# Task objective:
Copy the data precisely, character for character, and leave out every picture.

# Data provided:
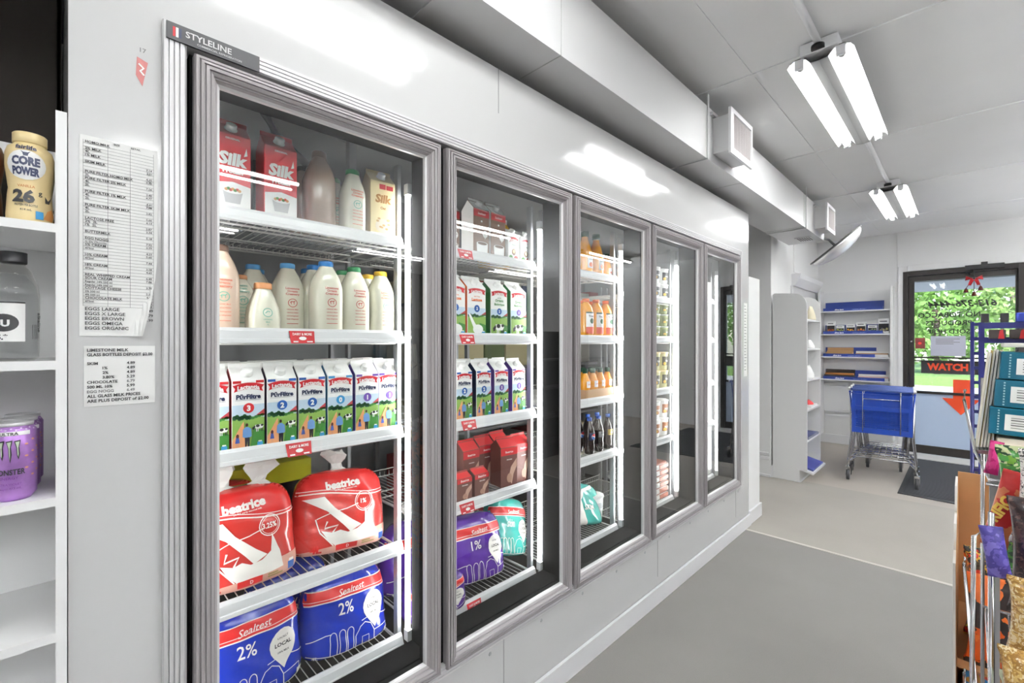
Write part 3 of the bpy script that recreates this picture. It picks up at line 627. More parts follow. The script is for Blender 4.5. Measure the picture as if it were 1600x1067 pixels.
# ---- door 2, fourth shelf: chocolate milk
def choc2(D, w, h):
    y = w/2; D.rect(-y*.98, h*.80, y*.98, h*.99, RC, 1); D.text('Beatrice', 0, h*.86, .010, W_, 2, w=w*.85); D.poly([(y*.9, h*.7), (y*.2, h*.5), (-y*.1, h*.2), (y*.3, h*.05), (y*.5, h*.3), (y*.9, h*.5)], col(196, 160, 140), 2); D.ell(0, h*.22, y*.3, h*.12, col(180, 140, 120), 3); D.text('chocolate', 0, h*.68, .006, W_, 3, w=w*.7)
BR2 = col(112, 70, 62, .45)
Z = H+ZS[1][3]+.003
c = carton('chocolate_milk_carton', 'tall red-topped brown milk carton behind the small ones, leftmost on fourth shelf', .10, .09, .235, BR2, BR2, RC, choc2, group='red-topped chocolate milk cartons', cap=False); c.location = (XC-.09, 1.375, Z)
for x, y, rz, l in ((-.01, 1.545, -8, 'tall red-topped brown milk carton in the middle, showing its side'), (-.02, 1.655, 0, 'tall red-topped brown milk carton nearest the lamp'), (-.12, 1.50, 0, 'tall red-topped brown carton behind the middle one'), (-.14, 1.62, 0, 'tall red-topped brown carton deepest beside the lamp')): dup(c, (XC+x, y, Z), R(rz), l)
c = carton('chocolate_milk_carton', 'small red-topped brown milk carton, left of the front pair', .085, .075, .125, BR2, BR2, RC, choc2, group='small chocolate milk cartons', cap=False); c.location = (XC-.0, 1.262, Z)
dup(c, (XC, 1.362, Z), 0, 'small red-topped brown milk carton, right of the front pair')
dup(c, (XC-.085, 1.245, Z), 0, 'small red-topped brown milk carton behind the front pair')
# juice behind the creams
JU = mat('orange_juice_in_bottle', (236, 160, 40), .15, coat=.5); JY = mat('yellow_juice_in_bottle', (226, 178, 50), .2, coat=.4)
a = bottle('juice_jug', 'yellow juice jug behind the small cream cartons', [(.04, 0), (.045, .01), (.045, .2), (.03, .225), (.022, .235)], JY, W_, [(.025, .23), (.025, .255), (.001, .256)], group='yellow juice jugs'); a.location = (XC-.20, 1.68, H+ZS[1][0])
dup(a, (XC-.24, 1.60, H+ZS[1][0]), 0, 'yellow juice jug farther left behind the cream cartons')
# ---- door 3
JP = [(.035, 0), (.044, .006), (.045, .02), (.045, .115), (.040, .140), (.030, .175), (.021, .205), (.018, .225), (.018, .235)]
GC = col(22, 70, 48, .4)
def jl(D): D.rect(-.026, .035, .026, .10, W_, 1); D.ell(0, .055, .016, .014, ORNG, 2); D.text('orange', 0, .083, .009, DGREEN, 2)
Z = H+ZS[2][0]+.003; XJ = XC-.05
a = bottle('juice_jug', 'tall orange juice jug with dark green cap, left one on top shelf of third door', JP, JU, GC, [(.024, .222), (.024, .255), (.001, .256)], dec=jl, decr=.045, group='orange juice jugs'); a.location = (XJ, 2.215, Z)
dup(a, (XJ, 2.33, Z), 0, 'tall orange juice jug with dark green cap, right one on top shelf of third door')
dup(a, (XJ-.11, 2.33, Z), 0, 'orange juice jug behind the right-hand jug, third door top shelf')
t = dup(a, (XJ-.0, 2.445, Z), 0, 'orange juice jug nearest the lamp, third door top shelf'); t.scale = (.8, .8, .6)
Z = H+ZS[2][1]+.003
def tl(D): D.rect(-.040, .06, .040, .14, W_, 1); D.rect(-.040, .02, .040, .06, col(225, 90, 60), 2); D.ell(0, .095, .016, .016, DGREEN, 2); D.rect(-.04, .14, .04, .148, GC, 2); D.text('Tropical', 0, .118, .011, BLK, 3, w=.06, bold=.03)
a = bottle('juice_bottle', 'orange juice bottle with orange cap and white label, leftmost of three', [(.034, 0), (.043, .006), (.044, .02), (.044, .15), (.036, .178), (.022, .2), (.018, .206), (.018, .22)], JU, ORNG, [(.021, .208), (.021, .228), (.001, .229)], dec=tl, decr=.044, group='orange-capped juice bottles'); a.location = (XJ, 2.225, Z)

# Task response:
Write part 3 of the bpy script that recreates this picture. It picks up at line 627. More parts follow. The script is for Blender 4.5. Measure the picture as if it were 1600x1067 pixels.
# ---- door 2, fourth shelf: chocolate milk
def choc2(D, w, h):
    y = w/2; D.rect(-y*.98, h*.80, y*.98, h*.99, RC, 1); D.text('Beatrice', 0, h*.86, .010, W_, 2, w=w*.85); D.poly([(y*.9, h*.7), (y*.2, h*.5), (-y*.1, h*.2), (y*.3, h*.05), (y*.5, h*.3), (y*.9, h*.5)], col(196, 160, 140), 2); D.ell(0, h*.22, y*.3, h*.12, col(180, 140, 120), 3); D.text('chocolate', 0, h*.68, .006, W_, 3, w=w*.7)
BR2 = col(112, 70, 62, .45)
Z = H+ZS[1][3]+.003
c = carton('chocolate_milk_carton', 'tall red-topped brown milk carton behind the small ones, leftmost on fourth shelf', .10, .09, .235, BR2, BR2, RC, choc2, group='red-topped chocolate milk cartons', cap=False); c.location = (XC-.09, 1.375, Z)
for x, y, rz, l in ((-.01, 1.545, -8, 'tall red-topped brown milk carton in the middle, showing its side'), (-.02, 1.655, 0, 'tall red-topped brown milk carton nearest the lamp'), (-.12, 1.50, 0, 'tall red-topped brown carton behind the middle one'), (-.14, 1.62, 0, 'tall red-topped brown carton deepest beside the lamp')): dup(c, (XC+x, y, Z), R(rz), l)
c = carton('chocolate_milk_carton', 'small red-topped brown milk carton, left of the front pair', .085, .075, .125, BR2, BR2, RC, choc2, group='small chocolate milk cartons', cap=False); c.location = (XC-.0, 1.262, Z)
dup(c, (XC, 1.362, Z), 0, 'small red-topped brown milk carton, right of the front pair')
dup(c, (XC-.085, 1.245, Z), 0, 'small red-topped brown milk carton behind the front pair')
# juice behind the creams
JU = mat('orange_juice_in_bottle', (236, 160, 40), .15, coat=.5); JY = mat('yellow_juice_in_bottle', (226, 178, 50), .2, coat=.4)
a = bottle('juice_jug', 'yellow juice jug behind the small cream cartons', [(.04, 0), (.045, .01), (.045, .2), (.03, .225), (.022, .235)], JY, W_, [(.025, .23), (.025, .255), (.001, .256)], group='yellow juice jugs'); a.location = (XC-.20, 1.68, H+ZS[1][0])
dup(a, (XC-.24, 1.60, H+ZS[1][0]), 0, 'yellow juice jug farther left behind the cream cartons')
# ---- door 3
JP = [(.035, 0), (.044, .006), (.045, .02), (.045, .115), (.040, .140), (.030, .175), (.021, .205), (.018, .225), (.018, .235)]
GC = col(22, 70, 48, .4)
def jl(D): D.rect(-.026, .035, .026, .10, W_, 1); D.ell(0, .055, .016, .014, ORNG, 2); D.text('orange', 0, .083, .009, DGREEN, 2)
Z = H+ZS[2][0]+.003; XJ = XC-.05
a = bottle('juice_jug', 'tall orange juice jug with dark green cap, left one on top shelf of third door', JP, JU, GC, [(.024, .222), (.024, .255), (.001, .256)], dec=jl, decr=.045, group='orange juice jugs'); a.location = (XJ, 2.215, Z)
dup(a, (XJ, 2.33, Z), 0, 'tall orange juice jug with dark green cap, right one on top shelf of third door')
dup(a, (XJ-.11, 2.33, Z), 0, 'orange juice jug behind the right-hand jug, third door top shelf')
t = dup(a, (XJ-.0, 2.445, Z), 0, 'orange juice jug nearest the lamp, third door top shelf'); t.scale = (.8, .8, .6)
Z = H+ZS[2][1]+.003
def tl(D): D.rect(-.040, .06, .040, .14, W_, 1); D.rect(-.040, .02, .040, .06, col(225, 90, 60), 2); D.ell(0, .095, .016, .016, DGREEN, 2); D.rect(-.04, .14, .04, .148, GC, 2); D.text('Tropical', 0, .118, .011, BLK, 3, w=.06, bold=.03)
a = bottle('juice_bottle', 'orange juice bottle with orange cap and white label, leftmost of three', [(.034, 0), (.043, .006), (.044, .02), (.044, .15), (.036, .178), (.022, .2), (.018, .206), (.018, .22)], JU, ORNG, [(.021, .208), (.021, .228), (.001, .229)], dec=tl, decr=.044, group='orange-capped juice bottles'); a.location = (XJ, 2.225, Z)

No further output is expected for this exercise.